MCKELWAY: I want to turn to the Democrats really quickly. We've been telling you yesterday how they took gloves off. Put the gloves back on a little bit today, at least Bernie Sanders did. Listen up.
(BEGIN VIDEO CLIPS)
SEN. BERNIE SANDERS, DEMOCRATIC PRESIDENTIAL CANDIDATE: Certainly. Does she have the experience? Obviously she does. She was secretary of state, a U.S. senator, I thought an outstanding first lady in many respects, breaking the mold. What I meant by that, what I thought I made clear, is you call into question the judgment of somebody, I believe, who voted for the war in Iraq which turns out to be one of the more disastrous foreign policy blunders.
HILLARY CLINTON, DEMOCRATIC PRESIDENTIAL CANDIDATE: I've been called a lot of thing over the years, but unqualified has not been one of them. And this morning he finally acknowledged that of course he doesn't really believe that. This is all pretty silly.
(END VIDEO CLIPS)
MCKELWAY: Despite all this, Bernie Sanders refuses to attack the elephant in the living room, which is the FBI investigation of Hillary Clinton. Why does he refuse to do that?
DOMENECH: It is amazing to me the thickness of the bubble that has surrounded Hillary throughout this entire process. And even these modest attacks on her now are interpreted by all of her allies as being something completely out of the realm, something completely inappropriate. That's just a sign of how weak of a candidate she is. At the end of the day, Bernie Sanders is on track to win 40 percent of the popular vote in the Democratic Party. The only person in the history of the party of the modern era who had that happen and not become the nominee was Hillary Clinton in 2008. That shows her weakness.
MCKELWAY: A.B.?
STODDARD: Yes. The e-mail thing is a tricky thing for Bernie Sanders. But I do believe that he is staying in now because he is moving and he has a cause and he is having a wonderful time and is raising an unbelievable amount of money. But I think he believes that the FBI thing could help him in the convention setting if it was not even an indictment but damning enough to really puncture her.
But really, all roads lead back to Donald Trump. And without Donald Trump taking up so much oxygen in this race, the e-mail story would have been a wrap-around news event the likes of which we have never seen if it weren't for Donald Trump being the story of this year.
MCKELWAY: Steve, what are your thoughts about why Bernie refuses to address this FBI investigation?
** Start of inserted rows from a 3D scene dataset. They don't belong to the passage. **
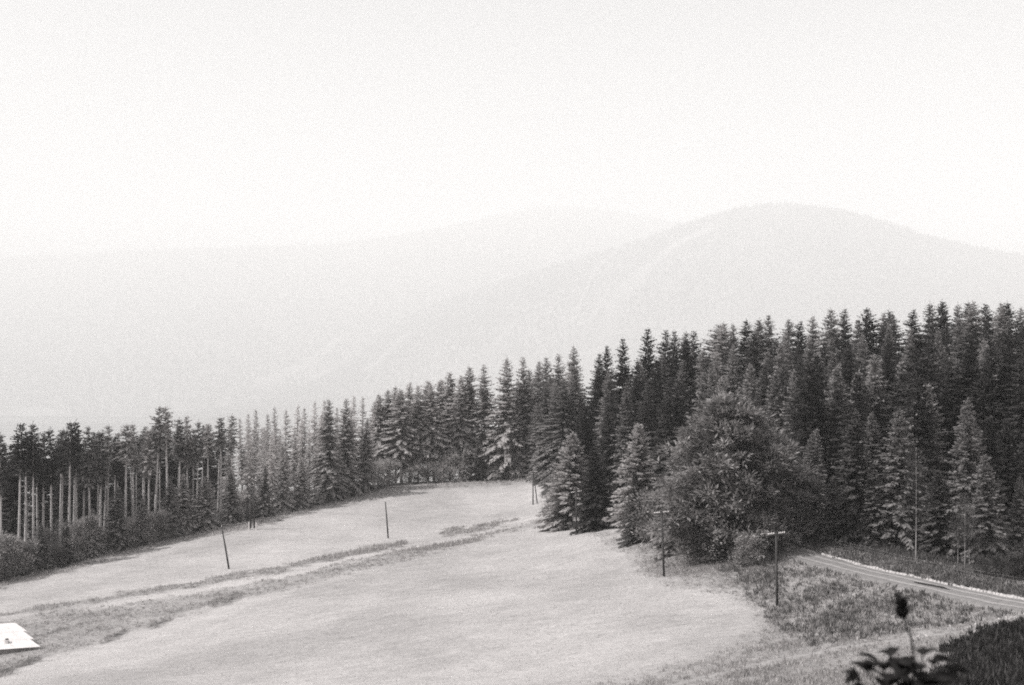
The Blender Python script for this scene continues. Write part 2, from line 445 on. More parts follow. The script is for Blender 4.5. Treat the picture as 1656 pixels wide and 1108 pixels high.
# ------------------------------------------------------------------ tree meshes
def norm(a): return a / (np.linalg.norm(a, axis=-1, keepdims=True) + 1e-9)
def rhomb(p, d, w, r, up=None):
    """leaf-shaped quads: base p, vector d, width w"""
    n = len(p)
    rv = norm(r.normal(size=(n, 3)) * .55 + (np.array([0, 0, 1.]) if up is None else up))
    s = norm(np.cross(d, rv)) * (w[:, None] * .5)
    return np.stack([p, p + d * .42 + s, p + d, p + d * .42 - s], 1)

def spruce_crown(seed, H, Rc, cb, droop=.35, gap=.52, nb=(5, 8), ragged=.25, mat='needle', dens=1.0, top_pow=.85, cap=1.2, fat=1.0, lift=0.0):
    r = np.random.default_rng(seed); Q = []; T = []
    zs = []; z = cb * H
    while z < H * .985:
        zs.append(z); t = (z - cb * H) / (H - cb * H)
        z += gap * (1.15 - .65 * t) * r.uniform(.75, 1.25)
    lop = r.uniform(0, 6.28); lopk = r.uniform(0, .22)
    for z in zs:
        t = (z - cb * H) / (H - cb * H)
        env = Rc * min(1.0, (1 - t) ** top_pow * 1.02 + .015)
        if cb > .2: env *= min(1.0, .5 + 2.5 * t)
        n = int(r.integers(nb[0], nb[1] + 1))
        a0 = r.uniform(0, 6.28)
        zw = z
        for b in range(n):
            z = zw + r.normal(0, .55) * gap * (1 - .5 * t)
            az = a0 + b * 6.283 / n + r.normal(0, .25)
            L = env * r.uniform(1 - ragged, 1 + ragged * .7) * (1 + lopk * math.cos(az - lop))
            if r.random() < .06: L *= r.uniform(.3, .7)
            if L < .12: L = .12
            ns = max(2, int(L / .30 * dens))
            s = (np.arange(ns) + r.random(ns)) / ns
            rise = .55 * t - .12 + lift + r.normal(0, .08); dr = droop * (1 - .85 * t) * r.uniform(.7, 1.3)
            def spine(s):
                rr = L * s * (1 - .08 * s); zz = L * (rise * s - dr * s * s * 1.6 + dr * .75 * s ** 3)
                bend = r_b * s * s * L
                return np.stack([rr * ca - bend * sa, rr * sa + bend * ca, z + zz], -1)
            ca, sa = math.cos(az), math.sin(az); r_b = r.normal(0, .12)
            p = spine(s); tg = norm(spine(np.minimum(s + .06, 1.05)) - p)
            side = np.array([-sa, ca, 0])
            tl = (.20 + .30 * L * (1 - s * .75)) * r.uniform(.7, 1.2, ns)
            tl = np.minimum(tl, cap)
            hang = r.uniform(.1, .55, ns) * (1 - .6 * t)
            for sg in (-1, 1):
                sp = r.uniform(.5, 1.1, ns)
                d = norm(tg + side * (sg * sp)[:, None] + np.array([0, 0, -1.]) * hang[:, None]) * tl[:, None]
                Q.append(rhomb(p, d, (tl * r.uniform(.34, .52, ns) + .06) * fat, r)); T.append(r.uniform(-.1, .22, ns) + .27 * s)  # tone rises outward: sunlit tips put into the colour
            # hanging twigs below and a tip shoot with sunlight put into its pale tone
            d = norm(tg * .5 + np.array([0, 0, -1.]) * r.uniform(.5, 1.1, ns)[:, None]) * (tl * .75)[:, None]
            Q.append(rhomb(p, d, (tl * .42 + .05) * fat, r, np.array([ca, sa, .3]))); T.append(r.uniform(-.15, .1, ns) + .1 * s)
            tip = spine(np.array([.86])); d = norm(spine(np.array([1.05])) - tip + np.array([0, 0, .05])) * max(.18, .2 * L)
            Q.append(rhomb(tip, d, np.array([.09 + .035 * L]), r)); T.append(np.array([.55]))
    # leader shoot
    n = 14; zz = H * .955 + H * .05 * r.random(n); az = r.uniform(0, 6.28, n)
    p = np.stack([0 * zz, 0 * zz, zz], -1); d = np.stack([np.cos(az) * .22, np.sin(az) * .22, .2 + .12 * r.random(n)], -1)
    Q.append(rhomb(p, d, np.full(n, .07), r)); T.append(np.full(n, .4))
    return mesh_quads('crown', np.concatenate(Q), M[mat], attr=np.concatenate(T))

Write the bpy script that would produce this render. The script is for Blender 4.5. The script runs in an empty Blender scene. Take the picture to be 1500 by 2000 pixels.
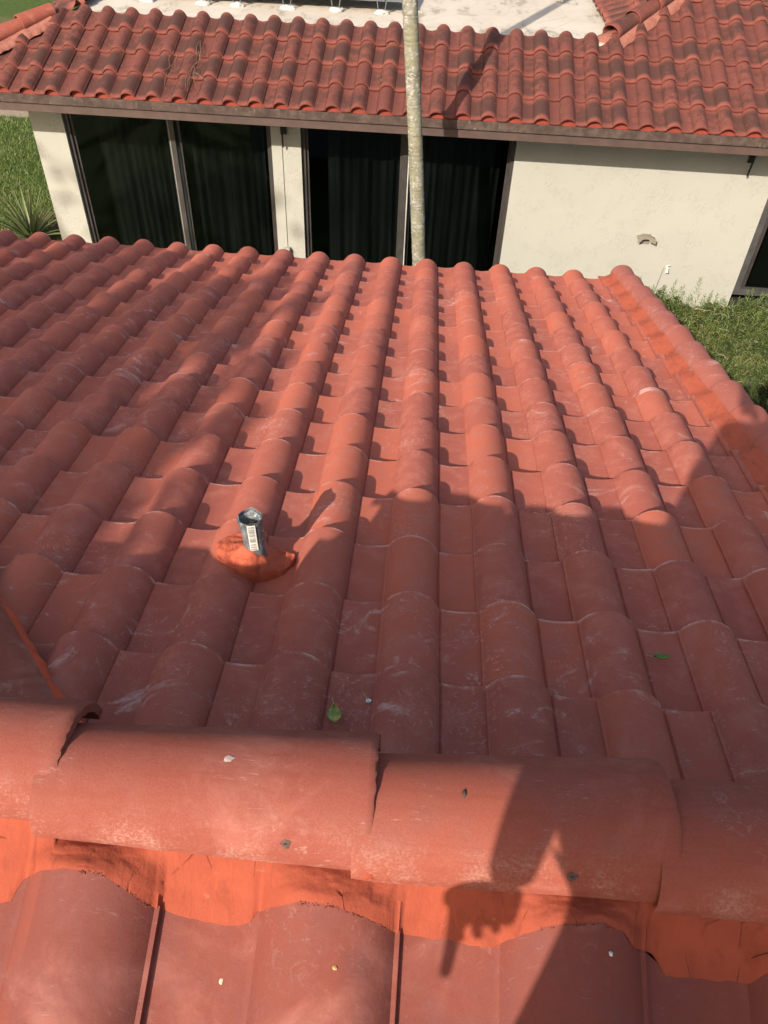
import bpy, bmesh, math, random
import numpy as np
from mathutils import Vector, Matrix, noise as mn
rad = math.radians
CZ = 5.4                      # camera height above the ground; coordinates below are relative to the camera
scene = bpy.context.scene
COL = scene.collection

# ---------------------------------------------------------------- camera
cam = bpy.data.cameras.new('camera'); camo = bpy.data.objects.new('camera', cam); COL.objects.link(camo)
PI_, YA, RO = rad(43.86), rad(-2.20), rad(2.50)
fw = Vector((math.sin(YA)*math.cos(PI_), math.cos(YA)*math.cos(PI_), -math.sin(PI_)))
rt = Vector((math.cos(YA), -math.sin(YA), 0)); up = rt.cross(fw)
r2 = rt*math.cos(RO)+up*math.sin(RO); u2 = -rt*math.sin(RO)+up*math.cos(RO)
m = Matrix((r2, u2, -fw)).transposed().to_4x4(); m.translation = Vector((0, 0, CZ))
camo.matrix_world = m
cam.sensor_fit = 'VERTICAL'; cam.sensor_height = 32.0; cam.lens = 32.0*1500/2000
cam.clip_start = 0.02; cam.clip_end = 3000
scene.camera = camo

# ---------------------------------------------------------------- world, sun
SUN_EL, SUN_AZ = rad(30.3), rad(26.5)      # light travels towards +Y, turned to +X by AZ
w = bpy.data.worlds.new('World'); scene.world = w; w.use_nodes = True
wn = w.node_tree.nodes; wl = w.node_tree.links
sky = wn.new('ShaderNodeTexSky'); sky.sky_type = 'NISHITA'; sky.sun_disc = False
sky.sun_elevation = SUN_EL; sky.sun_rotation = math.pi+SUN_AZ
sky.air_density = 1.0; sky.dust_density = 2.5; sky.ozone_density = 0.7
wb = wn.new('ShaderNodeMix'); wb.data_type = 'RGBA'; wb.blend_type = 'MULTIPLY'; wb.inputs[0].default_value = 1; wb.inputs[7].default_value = (1.0, .90, .80, 1)   # the camera's warm white balance
wl.new(sky.outputs[0], wb.inputs[6]); wl.new(wb.outputs[2], wn['Background'].inputs[0]); wn['Background'].inputs[1].default_value = 0.15
sl = bpy.data.lights.new('sun', 'SUN'); sl.energy = 4.7; sl.angle = rad(0.55); sl.color = (1, 0.90, 0.76)
so = bpy.data.objects.new('sun', sl); COL.objects.link(so)
D = Vector((math.cos(SUN_EL)*math.sin(SUN_AZ), math.cos(SUN_EL)*math.cos(SUN_AZ), -math.sin(SUN_EL)))
so.rotation_euler = D.to_track_quat('-Z', 'Y').to_euler(); so.location = (-4, -8, 14)
scene.view_settings.view_transform = 'Standard'; scene.view_settings.look = 'None'
scene.view_settings.gamma = 1; scene.view_settings.exposure = 0.90
scene.render.resolution_x = 768; scene.render.resolution_y = 1024
scene.cycles.max_bounces = 6

# ---------------------------------------------------------------- object helpers
def tag(o, label=None, cat=None, group=None, kind=None):
    if label: o['label'] = label
    if cat: o['category'] = cat
    if group: o['group'] = group
    if kind: o['kind'] = kind
    return o
WL = {}
def _place(o, origin, parent):
    loc = Vector(origin)+Vector((0, 0, CZ)); WL[o.name] = loc
    if parent: o.parent = parent; o.location = loc-WL[parent.name]
    else: o.location = loc
def empty(name, origin):
    o = bpy.data.objects.new(name, None); COL.objects.link(o); o.empty_display_size = .1
    _place(o, origin, None); return o
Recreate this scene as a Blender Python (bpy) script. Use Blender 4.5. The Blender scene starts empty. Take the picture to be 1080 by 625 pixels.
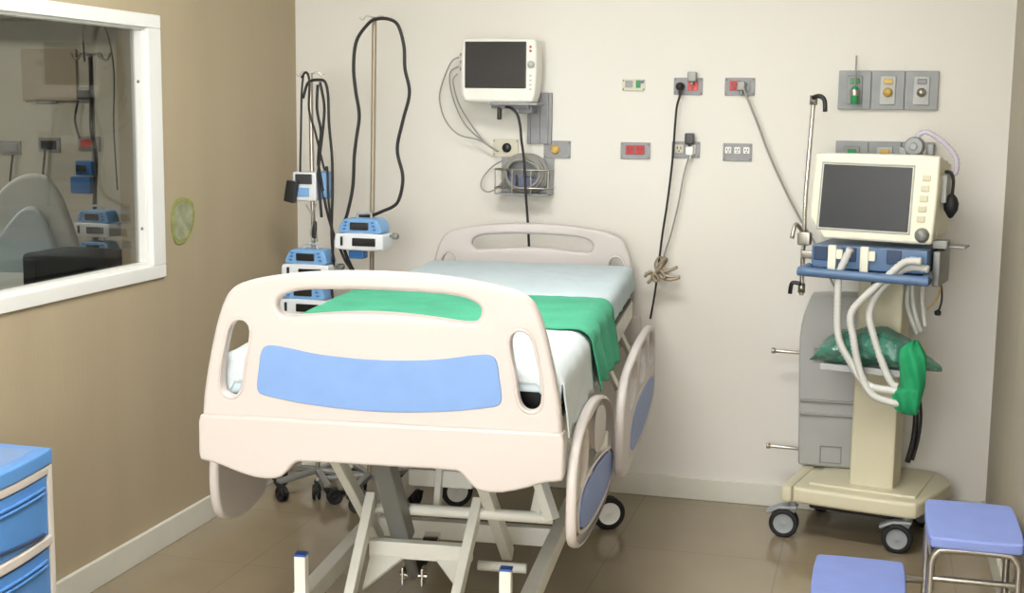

HAYES: I think he had the big moment in the debate and he said repeatedly, he's been asked about it several times since then, do you regret saying that you don't want to talk about her damn e-mails? And he says no. He repeatedly says no. He would look foolish if he started to. I don't agree with A.B. I don't think that if Donald Trump weren't in the race everybody would be talking about covering the e-mails because Hillary Clinton has this built-in advantage in that the mainstream media doesn't want to report on the email story.